(Records from a data collection)
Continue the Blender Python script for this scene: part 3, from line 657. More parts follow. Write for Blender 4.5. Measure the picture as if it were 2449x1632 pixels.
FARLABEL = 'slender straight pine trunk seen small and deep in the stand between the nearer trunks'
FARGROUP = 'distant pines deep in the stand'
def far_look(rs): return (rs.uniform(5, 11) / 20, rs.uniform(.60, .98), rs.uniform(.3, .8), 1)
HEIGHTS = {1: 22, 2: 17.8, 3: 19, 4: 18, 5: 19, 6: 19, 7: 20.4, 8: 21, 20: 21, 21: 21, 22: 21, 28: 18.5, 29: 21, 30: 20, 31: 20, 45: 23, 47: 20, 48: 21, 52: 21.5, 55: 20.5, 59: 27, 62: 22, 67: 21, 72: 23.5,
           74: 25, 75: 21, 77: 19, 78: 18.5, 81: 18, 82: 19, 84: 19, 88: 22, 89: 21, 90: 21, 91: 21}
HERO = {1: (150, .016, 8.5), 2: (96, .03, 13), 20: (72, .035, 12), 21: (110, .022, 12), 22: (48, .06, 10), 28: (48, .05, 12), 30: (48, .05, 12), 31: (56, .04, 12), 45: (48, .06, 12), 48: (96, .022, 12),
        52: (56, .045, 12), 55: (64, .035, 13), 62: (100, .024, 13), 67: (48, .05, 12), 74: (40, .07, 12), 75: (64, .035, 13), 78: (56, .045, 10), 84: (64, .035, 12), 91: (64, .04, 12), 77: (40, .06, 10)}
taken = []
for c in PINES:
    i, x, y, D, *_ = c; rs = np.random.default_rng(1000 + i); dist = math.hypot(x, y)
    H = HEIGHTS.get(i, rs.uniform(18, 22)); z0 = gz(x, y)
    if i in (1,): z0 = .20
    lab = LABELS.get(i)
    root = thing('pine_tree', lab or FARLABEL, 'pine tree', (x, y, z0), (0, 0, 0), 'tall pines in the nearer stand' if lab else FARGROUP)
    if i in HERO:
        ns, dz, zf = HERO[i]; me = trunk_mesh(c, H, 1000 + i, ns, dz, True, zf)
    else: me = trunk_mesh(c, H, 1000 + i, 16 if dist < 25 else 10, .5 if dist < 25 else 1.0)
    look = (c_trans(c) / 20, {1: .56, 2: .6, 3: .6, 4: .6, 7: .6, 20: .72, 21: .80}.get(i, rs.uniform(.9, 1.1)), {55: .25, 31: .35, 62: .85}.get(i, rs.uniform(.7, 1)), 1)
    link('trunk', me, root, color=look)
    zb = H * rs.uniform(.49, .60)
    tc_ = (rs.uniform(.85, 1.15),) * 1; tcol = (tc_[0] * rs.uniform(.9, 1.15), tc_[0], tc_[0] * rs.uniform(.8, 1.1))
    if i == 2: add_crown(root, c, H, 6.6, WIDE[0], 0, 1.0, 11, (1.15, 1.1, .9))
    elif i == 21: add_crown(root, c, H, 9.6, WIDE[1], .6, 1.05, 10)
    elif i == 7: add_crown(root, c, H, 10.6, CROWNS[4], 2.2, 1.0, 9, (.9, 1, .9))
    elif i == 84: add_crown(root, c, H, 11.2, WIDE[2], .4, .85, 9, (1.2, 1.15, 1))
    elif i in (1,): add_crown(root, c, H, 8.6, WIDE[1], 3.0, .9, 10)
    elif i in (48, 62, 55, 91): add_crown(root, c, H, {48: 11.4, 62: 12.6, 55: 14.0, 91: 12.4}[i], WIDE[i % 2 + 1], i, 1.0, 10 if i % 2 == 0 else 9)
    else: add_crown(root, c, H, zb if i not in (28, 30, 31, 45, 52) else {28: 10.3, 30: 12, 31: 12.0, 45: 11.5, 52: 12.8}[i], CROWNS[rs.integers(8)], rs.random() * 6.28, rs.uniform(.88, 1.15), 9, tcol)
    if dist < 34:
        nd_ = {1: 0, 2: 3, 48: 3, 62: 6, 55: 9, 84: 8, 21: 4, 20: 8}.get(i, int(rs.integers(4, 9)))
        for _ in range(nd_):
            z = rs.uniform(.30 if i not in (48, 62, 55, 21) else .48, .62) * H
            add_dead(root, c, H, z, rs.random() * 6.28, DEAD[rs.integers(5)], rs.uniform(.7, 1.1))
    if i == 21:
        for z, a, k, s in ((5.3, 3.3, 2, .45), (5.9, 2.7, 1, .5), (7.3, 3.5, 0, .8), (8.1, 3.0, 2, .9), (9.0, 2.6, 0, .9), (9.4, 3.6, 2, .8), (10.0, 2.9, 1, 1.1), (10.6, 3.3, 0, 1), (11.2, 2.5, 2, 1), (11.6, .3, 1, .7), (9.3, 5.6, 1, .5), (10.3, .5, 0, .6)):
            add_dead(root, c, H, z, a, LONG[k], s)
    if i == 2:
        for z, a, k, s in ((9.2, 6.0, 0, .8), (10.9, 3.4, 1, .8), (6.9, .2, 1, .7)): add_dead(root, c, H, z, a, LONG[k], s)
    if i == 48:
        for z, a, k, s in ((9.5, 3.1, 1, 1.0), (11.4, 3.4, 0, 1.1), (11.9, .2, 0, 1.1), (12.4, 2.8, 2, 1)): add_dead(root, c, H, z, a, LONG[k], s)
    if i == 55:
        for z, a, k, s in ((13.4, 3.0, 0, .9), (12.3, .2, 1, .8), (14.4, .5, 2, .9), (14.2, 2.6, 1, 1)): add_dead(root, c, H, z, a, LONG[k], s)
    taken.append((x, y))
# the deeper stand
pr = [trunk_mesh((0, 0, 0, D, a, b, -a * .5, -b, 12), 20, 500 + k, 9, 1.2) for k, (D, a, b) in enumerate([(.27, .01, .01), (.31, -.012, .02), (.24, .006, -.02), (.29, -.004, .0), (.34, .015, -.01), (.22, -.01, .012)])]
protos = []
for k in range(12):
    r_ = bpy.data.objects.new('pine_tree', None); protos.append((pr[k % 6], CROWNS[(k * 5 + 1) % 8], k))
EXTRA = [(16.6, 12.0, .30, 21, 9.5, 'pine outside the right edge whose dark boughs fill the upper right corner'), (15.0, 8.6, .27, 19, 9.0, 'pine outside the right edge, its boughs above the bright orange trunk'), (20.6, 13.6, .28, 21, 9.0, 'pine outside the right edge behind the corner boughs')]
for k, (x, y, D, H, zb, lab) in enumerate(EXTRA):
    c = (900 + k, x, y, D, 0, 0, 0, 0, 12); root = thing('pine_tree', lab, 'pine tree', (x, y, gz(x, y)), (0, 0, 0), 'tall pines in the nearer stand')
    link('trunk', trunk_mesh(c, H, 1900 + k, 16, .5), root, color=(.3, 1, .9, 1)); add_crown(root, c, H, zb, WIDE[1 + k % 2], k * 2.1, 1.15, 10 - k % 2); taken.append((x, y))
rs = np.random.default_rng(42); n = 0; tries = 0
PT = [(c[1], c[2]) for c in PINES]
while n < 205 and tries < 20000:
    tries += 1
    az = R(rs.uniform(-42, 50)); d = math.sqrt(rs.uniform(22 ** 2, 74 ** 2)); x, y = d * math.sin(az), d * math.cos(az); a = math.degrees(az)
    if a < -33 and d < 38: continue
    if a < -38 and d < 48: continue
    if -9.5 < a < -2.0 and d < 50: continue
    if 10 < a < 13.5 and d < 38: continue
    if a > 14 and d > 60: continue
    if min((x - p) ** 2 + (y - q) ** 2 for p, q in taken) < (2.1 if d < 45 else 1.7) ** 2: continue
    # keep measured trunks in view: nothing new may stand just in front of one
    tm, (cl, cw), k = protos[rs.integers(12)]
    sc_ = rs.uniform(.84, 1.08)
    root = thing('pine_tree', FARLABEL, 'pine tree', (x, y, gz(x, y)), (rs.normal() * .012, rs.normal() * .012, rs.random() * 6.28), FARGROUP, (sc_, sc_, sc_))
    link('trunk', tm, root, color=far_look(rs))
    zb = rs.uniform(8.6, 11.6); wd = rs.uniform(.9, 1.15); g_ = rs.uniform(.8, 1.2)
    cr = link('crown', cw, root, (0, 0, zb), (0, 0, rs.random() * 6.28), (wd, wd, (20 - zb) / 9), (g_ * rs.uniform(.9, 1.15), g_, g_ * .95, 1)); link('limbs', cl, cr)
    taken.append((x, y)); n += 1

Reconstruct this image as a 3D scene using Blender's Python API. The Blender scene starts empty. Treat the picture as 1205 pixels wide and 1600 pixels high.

__Exercise__
Copy out each line in the preceding records that contains "this".

__Right answer__
Continue the Blender Python script for this scene: part 3, from line 657. More parts follow. Write for Blender 4.5. Measure the picture as if it were 2449x1632 pixels.
Reconstruct this image as a 3D scene using Blender's Python API. The Blender scene starts empty. Treat the picture as 1205 pixels wide and 1600 pixels high.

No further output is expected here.